Contesting a will is possible but difficult. Learn the legal grounds, the process, and what to realistically expect.
Contesting a will means formally challenging its validity in probate court. While the right to contest exists in every state, courts take a strong presumption that a properly executed will reflects the deceased's true wishes. Successfully overturning a will requires proving specific legal grounds — simply feeling the distribution was unfair is not enough.
Only people with legal standing can contest a will. This generally means you must be either a beneficiary named in the current will, a beneficiary who was named in a previous will, or someone who would inherit under state intestacy laws if the will were declared invalid (such as a spouse, child, or other close relative).
Lack of testamentary capacity. The deceased didn't understand what they were doing when they signed the will — they didn't understand the nature of their assets, who their natural heirs were, or what the will would do. This is common in cases involving dementia or other cognitive decline.
Undue influence. Someone exerted improper pressure or manipulation on the deceased to change their will. Common red flags include a new will that dramatically changes distribution, a caregiver or new acquaintance who becomes a primary beneficiary, and isolation of the deceased from family members.
Fraud or forgery. The will was forged, or the deceased was tricked into signing a document they believed was something else.
Improper execution. The will wasn't signed or witnessed according to state law requirements. Most states require two witnesses, and some require notarization.
A will contest typically begins with filing a formal objection with the probate court within the state's deadline — usually between 30 days and a few months after the will is admitted to probate. The case then proceeds like other civil litigation: discovery (gathering evidence), depositions, potential mediation, and if no settlement is reached, a trial. The entire process can take one to three years and cost tens of thousands of dollars in legal fees.
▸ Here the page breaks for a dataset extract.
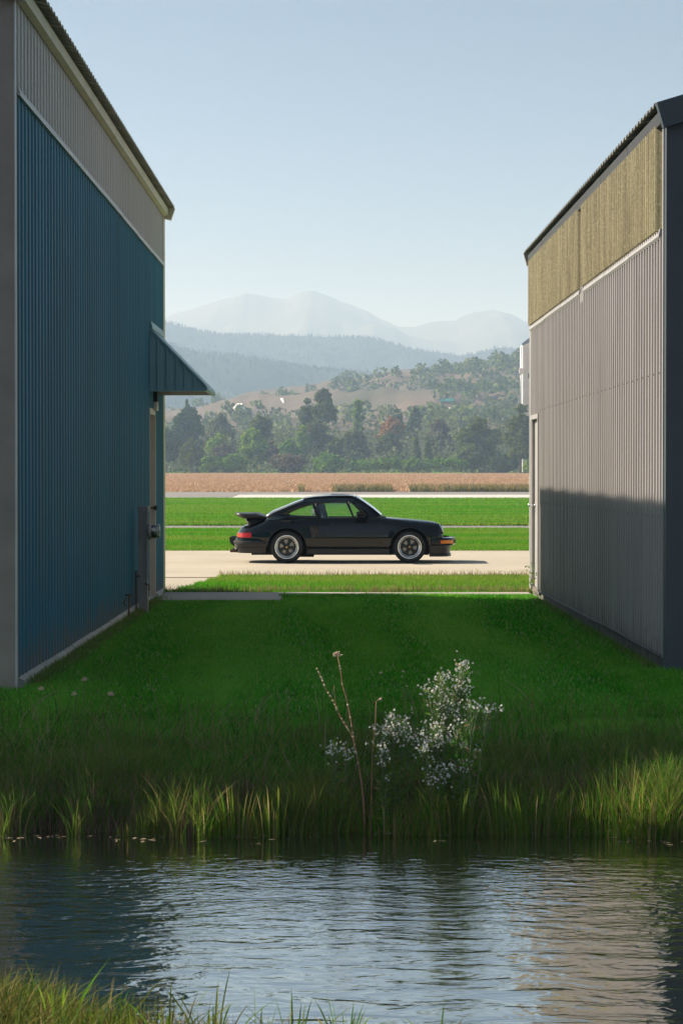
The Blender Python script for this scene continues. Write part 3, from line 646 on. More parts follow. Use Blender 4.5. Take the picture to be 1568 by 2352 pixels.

While a will contest is pending, the entire estate is typically frozen. No distributions are made to anyone until the dispute is resolved. This means even beneficiaries who aren't involved in the contest must wait. If you're caught in this situation and need funds, an inheritance advance may be an option — your share can potentially be advanced even during litigation, depending on the circumstances.
Disclaimer: This page is for general informational purposes only and does not constitute legal, financial, or tax advice. Probate laws, timelines, and costs vary significantly by state and by individual circumstances. We strongly encourage you to consult with a qualified attorney or financial advisor for guidance specific to your situation. First Heritage Funding is not a law firm and does not provide legal services.
Many wills include a 'no-contest' or 'in terrorem' clause that says any beneficiary who challenges the will forfeits their inheritance. The enforceability of these clauses varies by state — some states enforce them strictly, while others won't enforce them if the challenger had probable cause (reasonable grounds) for the contest.
Legal fees for a will contest typically range from $10,000 to $50,000 or more, depending on the complexity of the case and whether it goes to trial. Some attorneys work on contingency for larger estates. Given these costs, contesting a will is generally only practical when a significant inheritance is at stake.
If the current will is declared invalid, the court looks to the most recent valid prior will. If no prior will exists, the estate is distributed according to the state's intestacy laws. The outcome depends on what the contest proves — sometimes only a specific provision is invalidated, not the entire will.